Nigel Osborne has been called a Renaissance man, and that seems no less than the truth. He has a long and distinguished career as a composer. But the BASCA award focuses on his inspiration as educator and humanitarian – his pioneering use of music to support children of conflict. I reckon uniquely for a composer trained in the modernist academy, his work reaches out to diverse audiences, and to oppressed and marginalised people of Eastern Europe, Africa and most recently Syria.
He’s a political composer in a unique sense: critical of all establishments, but benign and humane. “I have been inspired by political themes and circumstances,” he comments, “but connected with how human beings feel in extreme situations”. He describes his opera The Electrification of the Soviet Union as a love story: “It only became political when it was performed in Berlin in 1989 as the Wall came down”. Occasionally he’s been unashamedly propagandist, as when his opera Sarajevo drew attention to the horror of the siege. His current piece for COMA is based on poems and reflections of refugee children he’s supported as an aid worker.
How does he see his role as a teacher? “Musical creativity is a natural and important part of being human. That is why I have worked at grass-roots – with young children, communities and so on – where I see my role as a horticulturalist, sowing seeds, watering the earth, caring for the flowers”. At college level, “It is trying to enter the creative landscape of young artists, helping them explore, and maybe at some point help them move the horizon. I am immensely proud of my students”. One of his Edinburgh students, Dee Isaacs, describes him as “probably the most influential composer championing music within marginalised communities. He has inspired so many musicians today, with his vision that creativity is at the heart of all human endeavour”.
Nigel Osborne is one of the few surviving “grand-pupils” of Arnold Schoenberg: “It was a big privilege to be taught by Egon Wellesz, Schoenberg’s first pupil. He was a metropolitan, impeccably-educated musician who had the foresight and humility to study with a suburban, largely self-taught composer – opening the door for Berg and Webern”. He is still a modernist, he says, “in spite of my bio-diversity”, and rejecting its establishment status: “Artists should be against all establishments… Politics and economics are dead. But culture is alive and kicking, and capable of changing this stupid, miserable world for the better”.

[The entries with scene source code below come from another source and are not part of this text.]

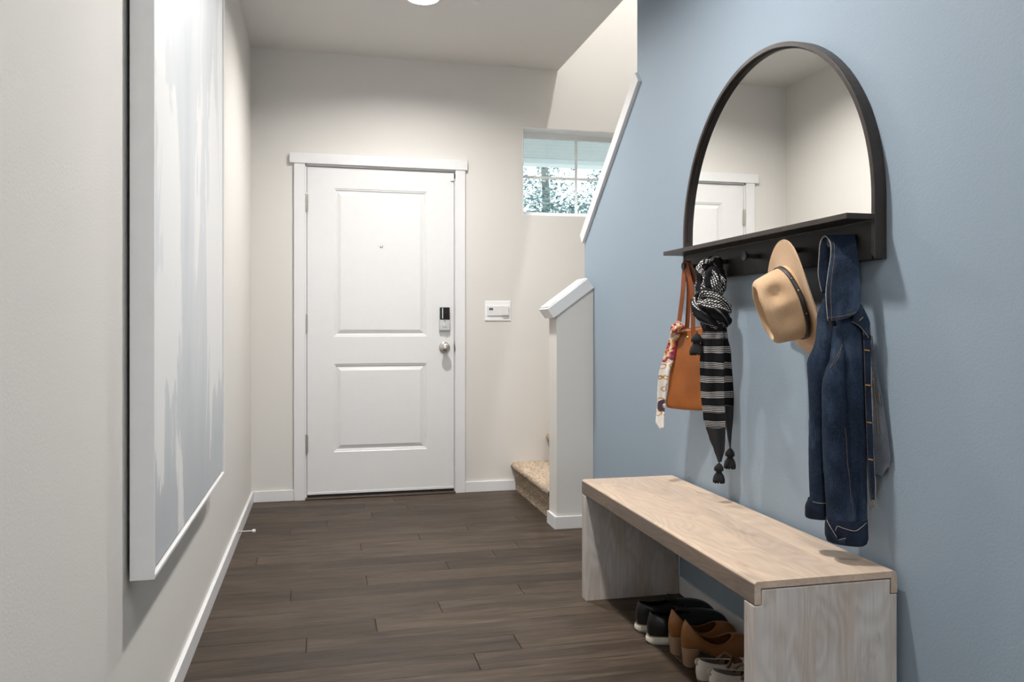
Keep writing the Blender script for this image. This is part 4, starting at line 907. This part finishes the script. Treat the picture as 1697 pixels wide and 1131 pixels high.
# ------------------------------------------------------------------ shoes under the bench
def foot(n, Lg, wh, wb, toe=1.0):
    # outline seen from above: heel at x=0, toe at x=Lg; returns points (x, y) counter-clockwise starting at heel
    pts = []
    for k in range(n):
        t = 2*math.pi*k/n; c, s = math.cos(t), math.sin(t)
        x = Lg*(0.5-0.5*c); q = x/Lg
        w = wh+(wb-wh)*max(0, math.sin(math.pi*min(1, max(0, (q-0.12))/0.95)))**1.1
        e = abs(s)**(0.62 if q < 0.5 else 0.62/toe)
        pts.append((x, math.copysign(e*w, s)))
    return pts
def make_shoe(name, label, cat, group, x, y, rz, p):
    root = empty(name, (x, y, 0), label, cat, group); root.rotation_euler[2] = 0
    cs, sn = math.cos(rz), math.sin(rz)
    def wp(a, b_, z): return (x+a*cs-b_*sn, y+a*sn+b_*cs, z)
    n = 56; Lg = p['L']; hh = p['heel']; st_ = p['sole']
    def zf(q):                                  # height of the foot bed along the shoe
        if hh <= 0: return 0
        t = min(1, max(0, (q-0.18)/0.47)); return hh*(1-(t*t*(3-2*t)))
    F = foot(n, Lg, p['wh'], p['wb'], p.get('toe', 1))
    # sole
    o_ = p['out']; m = MB(); v = []
    for lay, (k, dz) in enumerate([(1.0, 0.0), (1.0+o_, 0.35), (1.0+o_, 0.65), (1.0+o_*0.6, 1.0)]):
        for a, b_ in F:
            aa = Lg/2+(a-Lg/2)*(1+(k-1)*0.5) if not p.get('flare') else Lg/2+(a-Lg/2)*(1+(k-1)*0.6)
            v.append(wp(aa, b_*k, zf(a/Lg)+st_*dz))
    f = [(j*n+i, j*n+(i+1) % n, (j+1)*n+(i+1) % n, (j+1)*n+i) for j in range(3) for i in range(n)]
    f += [tuple(range(n-1, -1, -1)), tuple(3*n+i for i in range(n))]
    m.add(v, f); m.build('sole', p['sole_mat'], root, smooth=False)
    if hh > 0:                                  # stacked heel block
        m = MB(); v = []; hl = p['heel_len']; ly = 10; hp_ = []
        for k in range(28):
            t = 2*math.pi*k/28; hp_.append((hl/2-math.cos(t)*hl/2 if True else 0, math.copysign(abs(math.sin(t))**0.6, math.sin(t))*p['wh']*0.98))
        for j in range(ly+1):
            q = j/ly; sc_ = 0.80+0.20*q
            for a, b_ in hp_: v.append(wp(0.006*(1-q)+a*sc_, b_*sc_, (hh+0.001)*q))
        f = [(j*28+i, j*28+(i+1) % 28, (j+1)*28+(i+1) % 28, (j+1)*28+i) for j in range(ly) for i in range(28)] + [tuple(range(27, -1, -1)), tuple(ly*28+i for i in range(28))]
        m.add(v, f); m.build('heel', 'stacked_heel', root)
    # upper: loft from the foot print to the opening
    ox0, ox1, ow = p['open']; zb, zs, zfr = p['rim']   # opening from x0 to x1, half width, rim height at back, side, front
    def rimz(q): 
        return zb*(1-q)**2+2*zs*q*(1-q)+zfr*q*q
    lev = 14; v = []
    for j in range(lev+1):
        t = j/lev
        for k, (a, b_) in enumerate(F):
            ang = 2*math.pi*k/n; qx = 0.5-0.5*math.cos(ang)
            oa = ox0+(ox1-ox0)*qx; ob = ow*math.copysign(abs(math.sin(ang))**0.8, math.sin(ang))
            oz = rimz(qx); z0 = zf(a/Lg)+st_*0.9
            far = max(0, (a-ox1)/(Lg-ox1)) if a > ox1 else 0
            e = t if far <= 0 else t**(1+0.6*far)
            ez = t if far <= 0 else 1-(1-t)**(1+1.6*far)
            bul = math.sin(math.pi*t)*p.get('bulge', 0.004)
            L_ = math.hypot(a-Lg*0.4, b_) or 1
            hz = z0+(oz-z0)*ez
            v.append(wp(a+(oa-a)*e+(a-Lg*0.4)/L_*bul, b_+(ob-b_)*e+b_/L_*bul, hz))
    f = [(j*n+i, j*n+(i+1) % n, (j+1)*n+(i+1) % n, (j+1)*n+i) for j in range(lev) for i in range(n)]
    m = MB().add(v, f); u_ = m.build('upper', p['mat'], root, smooth=True, solid=0.0025)
    MB().tube([v[lev*n+(i % n)] for i in range(n+1)], 0.0018, 6, caps=False).build('rim', p.get('rim_mat', p['mat']), root, smooth=True)
    m = MB(); m.add([wp(a*0.93+0.004, b_*0.86, zf(a/Lg)+st_+0.002) for a, b_ in F], [tuple(range(n))]); m.build('insole', p['lin'], root)
    if p.get('welt'):
        MB().tube([wp(Lg/2+(a-Lg/2)*(1+o_*0.35), b_*(1+o_*0.8), zf(a/Lg)+st_*1.02) for a, b_ in F+F[:1]], 0.0016, 6, caps=False).build('welt', 'sole_tan', root, smooth=True)
    if p.get('laces'):
        for k in range(4):
            xx = ox1+0.004+k*0.014; zz = zfr-0.004-k*0.0045
            MB().tube(crom([wp(xx, -0.020, zz-0.004), wp(xx, 0, zz+0.004), wp(xx, 0.020, zz-0.004)], 8), 0.0016, 6).build('lace', 'black_suede', root, smooth=True)
        MB().tube(crom([wp(ox1+0.004, 0.0, zfr+0.003), wp(ox1-0.006, 0.020, zfr+0.012), wp(ox1+0.016, 0.030, zfr+0.001), wp(ox1+0.008, 0.002, zfr+0.003), wp(ox1-0.004, -0.022, zfr+0.012), wp(ox1+0.018, -0.030, zfr), wp(ox1+0.006, 0, zfr+0.003)], 40), 0.0015, 6).build('lace_bow', 'black_suede', root, smooth=True)
        def tg(u, v_): return wp(ox1-0.030+u*0.05, (v_-0.5)*0.042*(1-0.2*u), zfr+0.010-0.010*u-0.008*abs(v_-0.5))
        MB().grid(tg, 6, 6).build('tongue', 'black_suede', root, smooth=True, solid=0.003)
    if p.get('pull'):
        MB().tube(crom([wp(0.003, 0, zb-0.016), wp(-0.006, 0, zb-0.010), wp(-0.007, 0, zb-0.001), wp(0.001, 0, zb+0.002)], 10), 0.0042, 8, flat=0.55).build('pull_tab', 'white_leather', root, smooth=True)
        # brown bow and band across the vamp
        def st2(u, v_):
            yy = (u-0.5)*2; return wp(ox1-0.012+0.034*v_, yy*0.034, st_+0.004+(zfr+0.006-st_)*math.sqrt(max(0, 1-yy*yy*0.92))-0.006*v_)
        MB().grid(st2, 16, 5).build('vamp_band', 'tassel_brown', root, smooth=True, solid=0.003)
        for s in (-1, 1):
            MB().tube(crom([wp(ox1-0.004, 0, zfr+0.010), wp(ox1-0.016, s*0.016, zfr+0.018), wp(ox1-0.026, s*0.026, zfr+0.008), wp(ox1-0.040, s*0.030, zfr-0.006)], 14), [0.004, 0.005, 0.005, 0.005, 0.0045, 0.004, 0.004, 0.004, 0.004, 0.0045, 0.005, 0.0055, 0.006, 0.006, 0.005], 8).build('tie', 'tassel_brown', root, smooth=True)
    return root
oxford = dict(L=0.292, heel=0, sole=0.027, out=0.10, flare=1, wh=0.033, wb=0.046, toe=1.15, mat='black_leather', sole_mat='sole_white', lin='lining_dark', open=(0.006, 0.125, 0.024), rim=(0.102, 0.078, 0.104), bulge=0.006, welt=1, laces=1)
pump = dict(L=0.245, heel=0.058, sole=0.005, out=0.03, wh=0.031, wb=0.038, toe=1.0, heel_len=0.056, mat='tan_shoe', sole_mat='sole_tan', lin='lining_dark', open=(0.010, 0.165, 0.033), rim=(0.142, 0.028, 0.088), bulge=0.006)
flat_ = dict(L=0.235, heel=0, sole=0.008, out=0.04, wh=0.029, wb=0.036, toe=1.0, mat='white_leather', sole_mat='sole_tan', lin='lining_grey', open=(0.005, 0.120, 0.024), rim=(0.066, 0.046, 0.050), bulge=0.006, pull=1)
make_shoe('lace_up_shoe', 'black leather lace-up shoe with white sole, farthest under the bench', 'shoe', 'shoes under the bench', 1.503, -2.458, R(-4), oxford)
make_shoe('lace_up_shoe', 'black leather lace-up shoe with white sole, next to the tan heeled shoes', 'shoe', 'shoes under the bench', 1.500, -2.568, R(-2), oxford)
make_shoe('heeled_shoe', 'tan leather shoe with stacked wooden heel beside the black shoes', 'shoe', 'shoes under the bench', 1.532, -2.668, R(1), pump)
make_shoe('heeled_shoe', 'tan leather shoe with stacked wooden heel beside the white shoes', 'shoe', 'shoes under the bench', 1.532, -2.763, R(-2), pump)
make_shoe('flat_shoe', 'white leather flat shoe with brown bow beside the tan heels', 'shoe', 'shoes under the bench', 1.528, -2.880, R(2), flat_)
make_shoe('flat_shoe', 'white leather flat shoe with brown bow nearest the near bench leg', 'shoe', 'shoes under the bench', 1.533, -2.956, R(-3), flat_)

# ------------------------------------------------------------------ outdoors
struct(MB().box((-30, 0.6, -0.5), (40, 60, -0.3)).build('ground', 'lawn'))
struct(MB().box((-4, 0.15, -0.3), (9, 6.0, -0.05)).build('ground_porch_bounce', 'paving'))  # unseen pale slab added to bounce light up at soffit and window head
def tree(name, label, x, y, h, rad_, seed, n, conifer):
    r = empty(name, (x, y, -0.3), label, 'tree', 'trees outside the window'); q = random.Random(seed)
    MB().tube(crom([(x, y, -0.3), (x+0.06, y, h*0.35), (x-0.05, y+0.1, h*0.7), (x, y, h)], 16), [0.10-0.085*i/16 for i in range(17)], 10).build('trunk', 'bark', r, smooth=True)
    br = MB(); lf = MB()
    for k in range(26 if conifer else 18):
        z = h*(0.22+0.74*q.random()); an = q.random()*6.283
        ln = rad_*((1.05-z/h) if conifer else math.sin(math.pi*min(0.97, (z/h-0.12)/0.95)))*q.uniform(0.7, 1.1)+0.15
        e = Vector((x+math.cos(an)*ln, y+math.sin(an)*ln, z+(-0.15 if conifer else 0.35)*ln)); b0 = Vector((x, y, z))
        br.tube([b0, b0.lerp(e, 0.5)+Vector((0, 0, 0.06)), e], [0.018, 0.012, 0.005], 5)
        for _ in range(n):
            t = q.random()**0.6; c = b0.lerp(e, t)+Vector((q.gauss(0, 0.26), q.gauss(0, 0.26), q.gauss(0, 0.22)))
            s = q.uniform(0.022, 0.055); a = q.random()*6.28; d = Vector((math.cos(a), math.sin(a), q.uniform(-.6, .6))).normalized(); w = d.cross(Vector((q.gauss(0, 1), q.gauss(0, 1), 1))).normalized()
            lf.add([c-d*s, c+w*s*0.45, c+d*s, c-w*s*0.45], [(0, 1, 2, 3)])
    br.build('branches', 'bark', r)['kind'] = 'stuff'; o = lf.build('crown', 'leaves', r, recalc=False); o['kind'] = 'stuff'
tree('leafy_tree', 'tree seen through the left window pane', 4.05, 8.0, 8.0, 1.40, 1, 1050, False)
tree('leafy_tree', 'slim tree behind the window bar, right of the fuller tree', 6.9, 12.3, 9.5, 1.4, 2, 800, True)
tree('leafy_tree', 'distant tall tree rising behind the other trees outside', 5.4, 17.5, 11.0, 2.2, 3, 500, False)
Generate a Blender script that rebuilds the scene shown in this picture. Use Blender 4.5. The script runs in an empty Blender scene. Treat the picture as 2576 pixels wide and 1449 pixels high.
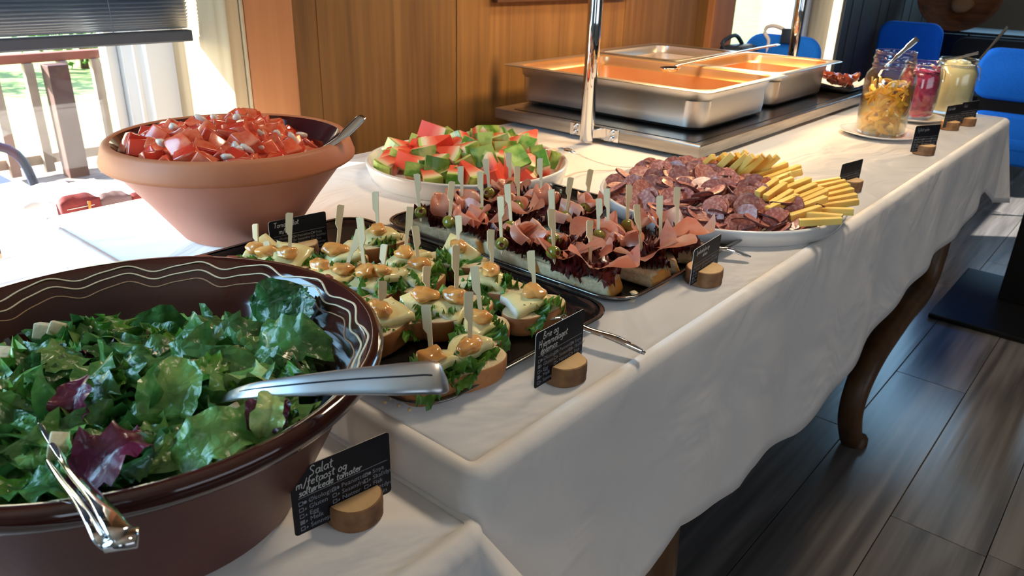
import bpy, bmesh, math, random
from math import sin, cos, pi, sqrt, radians
from mathutils import Vector, Matrix, Euler, noise
SC = bpy.context.scene
COL = SC.collection

# ---------------------------------------------------------------- camera
CAMP = Vector((0, 0, 1.14))
YAW, PIT, ROL, FPX = 0.701486933, 0.410213781, -0.0289878861, 1912.95
_f = Vector((cos(YAW)*cos(PIT), sin(YAW)*cos(PIT), -sin(PIT)))
_r = Vector((sin(YAW), -cos(YAW), 0)); _d = _f.cross(_r)
CR = _r*cos(ROL) + _d*sin(ROL); CD = -_r*sin(ROL) + _d*cos(ROL); CF = _f
cam = bpy.data.cameras.new('camera'); cam.sensor_width = 36; cam.lens = FPX/2576*36
cam.clip_start = .02; cam.clip_end = 200
cam.dof.use_dof = True; cam.dof.focus_distance = .85; cam.dof.aperture_fstop = 14
camo = bpy.data.objects.new('camera', cam); COL.objects.link(camo)
camo.matrix_world = Matrix(((CR.x, -CD.x, -CF.x, CAMP.x), (CR.y, -CD.y, -CF.y, CAMP.y), (CR.z, -CD.z, -CF.z, CAMP.z), (0, 0, 0, 1)))
SC.camera = camo
SC.view_settings.view_transform = 'Standard'; SC.view_settings.look = 'None'
SC.view_settings.gamma = 1; SC.view_settings.use_curve_mapping = False
SC.view_settings.exposure = 0.0

def ray(px, py): return CR*((px-1288)/FPX) + CD*((py-724.5)/FPX) + CF
def at(px, py, z): d = ray(px, py); return CAMP + d*((z-CAMP.z)/d.z)
def atx(px, py, x): d = ray(px, py); return CAMP + d*(x/d.x)
def aty(px, py, y): d = ray(px, py); return CAMP + d*(y/d.y)
def depth(p): return (p-CAMP).dot(CF)
def atd(px, py, dep): return CAMP + ray(px, py)*dep

# ---------------------------------------------------------------- sky, sun, lights
w = bpy.data.worlds.new('sky'); SC.world = w; w.use_nodes = True
nt = w.node_tree; nt.nodes.clear()
sky = nt.nodes.new('ShaderNodeTexSky'); sky.sky_type = 'NISHITA'; sky.sun_disc = False
sky.sun_elevation = radians(28); sky.sun_rotation = radians(-39); sky.altitude = 200
bg = nt.nodes.new('ShaderNodeBackground'); bg.inputs[1].default_value = 0.7
ow = nt.nodes.new('ShaderNodeOutputWorld')
nt.links.new(sky.outputs[0], bg.inputs[0]); nt.links.new(bg.outputs[0], ow.inputs[0])

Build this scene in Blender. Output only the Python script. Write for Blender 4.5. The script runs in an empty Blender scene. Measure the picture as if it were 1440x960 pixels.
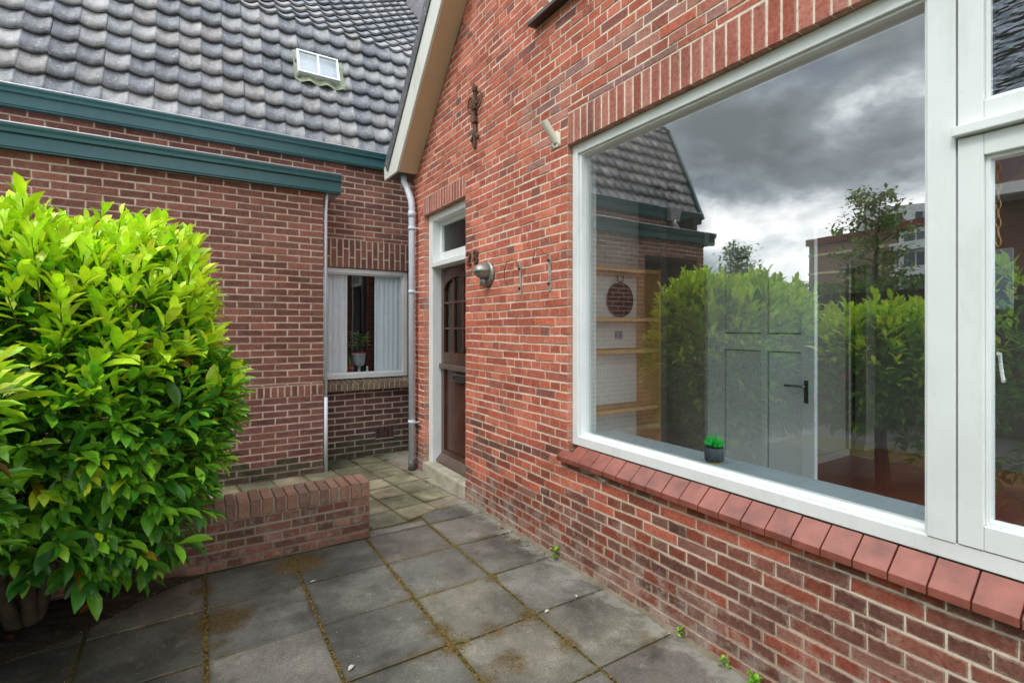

He agrees that classical music is endangered, “from massive cultural change, the new digital media, and so on. But I think it has also put itself into danger, including holding on to its title.” But he remains optimistic: “I have ended up inventing a new kind of musical life for myself – and I hope for others – that touches all aspects of human life, technologies and genres”.
Andy Hamilton
The British Composer Award for Inspiration is presented in association with the Music Publishers Association.